Is the intersection of two subgroups, defined below, always trivial?
Your question is related to a famous conjecture:
Kervaire Conjecture: Given a non-trivial group $H$ and an element $g \in H \ast \mathbb{Z}$, the quotient $(H \ast \mathbb{Z} ) / \langle \!\langle g \rangle\!\rangle$ is non trivial.
In fact, a positive answer to your question turns out to be equivalent to the strong Kervaire conjecture:
Strong Kervaire Conjecture: Given a non-trivial group $H$ and an element $g \in H \ast \mathbb{Z}$, the canonical map $$H \to (H \ast \mathbb{Z}) / \langle\!\langle g \rangle\!\rangle$$ is injective if $\exp(g) \neq 0$.
In the statement, $\exp(g)$ refers to the sum of exponents $\sum\limits_{i=1}^r \epsilon_i$ if you write $g$ as a reduced word $h_1 t^{\epsilon_1} \cdots h_r t^{\epsilon_r} h_{r+1}$ where $h_1, \ldots, h_r \in H$ and $t$ is a fixed generator of $\mathbb{Z}$. Notice that the condition $\exp(g) = 0$ is equivalent to $g \in \langle \langle H \rangle \rangle$, and that the map above is injective precisely when $\langle\! \langle g \rangle\!\rangle \cap H$ is trivial.
You can find relevant references in this document: Presentation of the Kervaire conjecture (notes by A. Ould Houcine).

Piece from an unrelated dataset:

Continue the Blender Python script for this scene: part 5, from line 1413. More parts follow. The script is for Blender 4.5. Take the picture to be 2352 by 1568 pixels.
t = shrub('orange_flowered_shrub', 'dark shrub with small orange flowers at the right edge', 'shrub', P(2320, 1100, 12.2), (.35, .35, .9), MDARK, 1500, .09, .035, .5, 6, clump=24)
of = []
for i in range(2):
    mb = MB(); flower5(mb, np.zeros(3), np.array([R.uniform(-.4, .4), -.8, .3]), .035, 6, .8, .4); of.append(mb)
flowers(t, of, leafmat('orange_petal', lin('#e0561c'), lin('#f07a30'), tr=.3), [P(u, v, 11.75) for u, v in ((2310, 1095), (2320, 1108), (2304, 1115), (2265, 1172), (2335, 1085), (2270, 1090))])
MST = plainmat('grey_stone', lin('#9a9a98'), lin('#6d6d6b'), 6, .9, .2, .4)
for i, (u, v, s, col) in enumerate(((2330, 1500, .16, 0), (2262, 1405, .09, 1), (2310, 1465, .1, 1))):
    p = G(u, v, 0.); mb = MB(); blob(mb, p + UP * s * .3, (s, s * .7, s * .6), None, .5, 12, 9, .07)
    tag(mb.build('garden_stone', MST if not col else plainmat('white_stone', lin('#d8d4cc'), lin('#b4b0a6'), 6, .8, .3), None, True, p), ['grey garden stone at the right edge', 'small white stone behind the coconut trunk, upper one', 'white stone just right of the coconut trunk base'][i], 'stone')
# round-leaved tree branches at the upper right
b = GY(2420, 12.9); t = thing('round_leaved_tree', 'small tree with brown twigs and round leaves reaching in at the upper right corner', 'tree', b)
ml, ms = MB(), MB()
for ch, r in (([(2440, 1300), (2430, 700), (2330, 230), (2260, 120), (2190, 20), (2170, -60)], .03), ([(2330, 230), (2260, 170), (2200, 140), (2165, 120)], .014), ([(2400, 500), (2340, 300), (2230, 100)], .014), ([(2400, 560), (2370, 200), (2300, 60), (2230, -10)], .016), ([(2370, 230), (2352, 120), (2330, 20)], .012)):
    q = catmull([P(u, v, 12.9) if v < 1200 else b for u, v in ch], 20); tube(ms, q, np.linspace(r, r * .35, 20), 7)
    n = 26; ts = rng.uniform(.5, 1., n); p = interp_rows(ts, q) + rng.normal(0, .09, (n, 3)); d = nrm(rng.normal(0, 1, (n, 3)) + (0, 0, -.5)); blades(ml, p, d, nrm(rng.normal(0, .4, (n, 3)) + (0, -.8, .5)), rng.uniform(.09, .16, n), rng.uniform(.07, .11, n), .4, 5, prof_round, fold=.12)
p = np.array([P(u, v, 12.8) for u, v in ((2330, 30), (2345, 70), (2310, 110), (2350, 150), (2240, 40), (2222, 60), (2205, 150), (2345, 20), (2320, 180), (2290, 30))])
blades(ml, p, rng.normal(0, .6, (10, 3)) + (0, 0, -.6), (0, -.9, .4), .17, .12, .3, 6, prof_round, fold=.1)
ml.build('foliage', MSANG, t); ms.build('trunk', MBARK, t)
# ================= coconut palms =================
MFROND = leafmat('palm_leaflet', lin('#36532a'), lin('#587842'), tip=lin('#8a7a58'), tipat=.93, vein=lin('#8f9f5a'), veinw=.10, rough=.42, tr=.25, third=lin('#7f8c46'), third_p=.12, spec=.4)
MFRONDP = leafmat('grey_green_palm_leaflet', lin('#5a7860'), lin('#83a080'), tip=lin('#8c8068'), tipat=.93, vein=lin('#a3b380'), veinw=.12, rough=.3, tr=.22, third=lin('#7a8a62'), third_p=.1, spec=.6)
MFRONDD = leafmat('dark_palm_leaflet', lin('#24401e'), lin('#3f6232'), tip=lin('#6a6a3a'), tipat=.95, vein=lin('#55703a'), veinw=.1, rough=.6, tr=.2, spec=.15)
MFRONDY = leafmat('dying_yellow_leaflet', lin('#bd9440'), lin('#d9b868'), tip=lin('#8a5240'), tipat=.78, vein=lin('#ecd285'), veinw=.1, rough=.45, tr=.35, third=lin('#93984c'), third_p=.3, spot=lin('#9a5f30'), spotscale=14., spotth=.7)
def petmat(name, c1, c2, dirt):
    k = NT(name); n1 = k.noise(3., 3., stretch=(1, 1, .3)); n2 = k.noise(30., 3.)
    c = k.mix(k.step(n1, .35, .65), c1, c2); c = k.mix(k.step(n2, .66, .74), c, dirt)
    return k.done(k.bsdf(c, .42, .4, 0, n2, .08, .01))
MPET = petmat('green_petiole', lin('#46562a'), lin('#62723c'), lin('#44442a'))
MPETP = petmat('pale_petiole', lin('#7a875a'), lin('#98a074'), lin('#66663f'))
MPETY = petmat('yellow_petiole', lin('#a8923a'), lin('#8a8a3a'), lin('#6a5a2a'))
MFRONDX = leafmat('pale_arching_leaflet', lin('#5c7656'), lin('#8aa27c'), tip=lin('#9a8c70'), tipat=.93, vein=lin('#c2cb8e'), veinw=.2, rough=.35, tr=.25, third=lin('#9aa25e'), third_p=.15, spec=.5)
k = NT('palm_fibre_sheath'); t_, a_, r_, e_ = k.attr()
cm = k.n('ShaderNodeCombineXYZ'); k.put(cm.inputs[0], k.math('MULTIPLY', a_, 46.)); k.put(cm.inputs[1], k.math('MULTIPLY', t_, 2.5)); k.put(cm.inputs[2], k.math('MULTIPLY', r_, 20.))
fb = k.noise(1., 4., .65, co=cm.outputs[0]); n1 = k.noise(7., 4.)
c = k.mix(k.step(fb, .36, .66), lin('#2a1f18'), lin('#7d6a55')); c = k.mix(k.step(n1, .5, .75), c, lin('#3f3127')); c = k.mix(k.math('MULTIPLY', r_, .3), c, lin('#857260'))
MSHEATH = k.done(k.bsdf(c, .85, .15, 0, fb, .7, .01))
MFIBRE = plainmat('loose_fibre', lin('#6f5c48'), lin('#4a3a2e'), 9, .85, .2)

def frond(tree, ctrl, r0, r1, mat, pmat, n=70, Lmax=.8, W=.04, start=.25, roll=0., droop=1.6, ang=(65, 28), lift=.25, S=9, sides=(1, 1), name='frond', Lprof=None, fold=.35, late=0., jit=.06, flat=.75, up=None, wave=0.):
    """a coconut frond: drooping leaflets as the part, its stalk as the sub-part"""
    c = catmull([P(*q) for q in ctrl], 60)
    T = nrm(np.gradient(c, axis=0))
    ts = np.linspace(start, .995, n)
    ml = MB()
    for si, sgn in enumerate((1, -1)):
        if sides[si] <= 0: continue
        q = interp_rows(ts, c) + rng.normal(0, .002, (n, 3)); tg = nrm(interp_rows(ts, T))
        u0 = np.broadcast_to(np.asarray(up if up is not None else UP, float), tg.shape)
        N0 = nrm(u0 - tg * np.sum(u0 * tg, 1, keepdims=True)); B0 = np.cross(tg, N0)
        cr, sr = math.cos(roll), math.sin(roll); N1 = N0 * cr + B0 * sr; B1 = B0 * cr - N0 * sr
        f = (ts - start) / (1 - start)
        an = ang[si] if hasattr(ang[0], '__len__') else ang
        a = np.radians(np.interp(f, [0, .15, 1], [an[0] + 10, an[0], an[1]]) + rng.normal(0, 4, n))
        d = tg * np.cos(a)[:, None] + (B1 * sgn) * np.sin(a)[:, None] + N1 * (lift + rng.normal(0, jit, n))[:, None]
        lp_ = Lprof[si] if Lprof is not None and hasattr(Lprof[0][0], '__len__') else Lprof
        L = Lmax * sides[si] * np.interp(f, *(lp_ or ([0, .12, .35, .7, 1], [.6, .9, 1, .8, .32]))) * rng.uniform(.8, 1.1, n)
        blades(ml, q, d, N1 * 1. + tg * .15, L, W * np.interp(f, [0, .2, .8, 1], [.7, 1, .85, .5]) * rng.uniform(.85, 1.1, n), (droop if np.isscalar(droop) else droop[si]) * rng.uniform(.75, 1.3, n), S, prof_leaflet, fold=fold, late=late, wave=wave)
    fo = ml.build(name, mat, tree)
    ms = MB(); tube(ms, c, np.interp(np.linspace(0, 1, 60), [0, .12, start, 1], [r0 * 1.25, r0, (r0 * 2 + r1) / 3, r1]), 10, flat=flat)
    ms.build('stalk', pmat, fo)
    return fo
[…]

As pointed out, the Kervaire conjecture requires an assumption about the exponent sum on $g$. So, in fact, the answer to the original question is"no".
Take $H$ be the cyclic group of order 6 generated by $a$. Take $\mathbb{Z}$ to be generated by $t$. Lastly, take $g=a^2ta^3t^{-1}$. With these assumptions, we get $H\subset \langle\langle g\rangle\rangle$.
This is most easily seen by looking in the quotient group $G=(H*\mathbb{Z})/\langle\langle g\rangle\rangle$. Since $g=1$, we have $a^2=ta^3t^{-1}$.
Now, since $a^6=1$ we have $a^4=(a^2)^2=(ta^3t^{-1})^2=1$. Also, $1=(a^2)^3=(ta^3t^{-1})^3=ta^3t^{-1}$ whence $a^3=1$. So $a=1$. It follows that $H\subseteq \langle\langle g\rangle\rangle$.